No trades on record for this sector yet.

Frequently asked questions

Which financial stocks do members of Congress trade most?

Major bank stocks (JPMorgan Chase, Bank of America, Wells Fargo) and diversified financial firms (Berkshire Hathaway, Goldman Sachs, Morgan Stanley) appear most frequently. Payment processors like Visa and Mastercard also show up regularly in disclosures.

Did Congress trade bank stocks around the SVB collapse?

The Silicon Valley Bank failure in March 2023 and the subsequent banking crisis generated scrutiny around congressional trading. Several members faced questions about their financial sector holdings during and after the crisis period. The STOCK Act disclosure database allows the public to examine the timing of those trades.
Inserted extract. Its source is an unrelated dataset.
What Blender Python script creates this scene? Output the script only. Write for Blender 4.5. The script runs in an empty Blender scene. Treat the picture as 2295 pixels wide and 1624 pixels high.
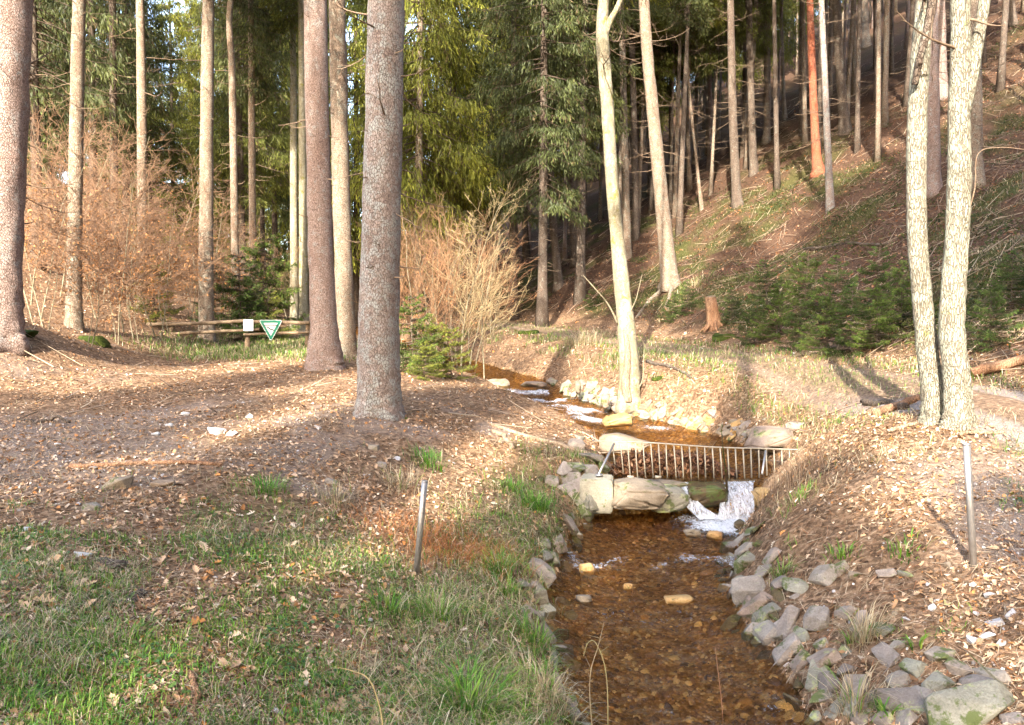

Which committees oversee financial sector regulation?

The Senate Banking, Housing, and Urban Affairs Committee and the House Financial Services Committee are the primary oversight bodies for banks, securities, and the Federal Reserve. Members of these committees who hold financial sector stocks face the most direct conflict-of-interest questions.

Do members of Congress trade financial stocks frequently?

Financial services is one of the most common sectors in congressional portfolios, partly because index funds and broadly diversified portfolios include large financial allocations. Individual stock trading in specific banks or financial institutions is more concerning than broad index exposure.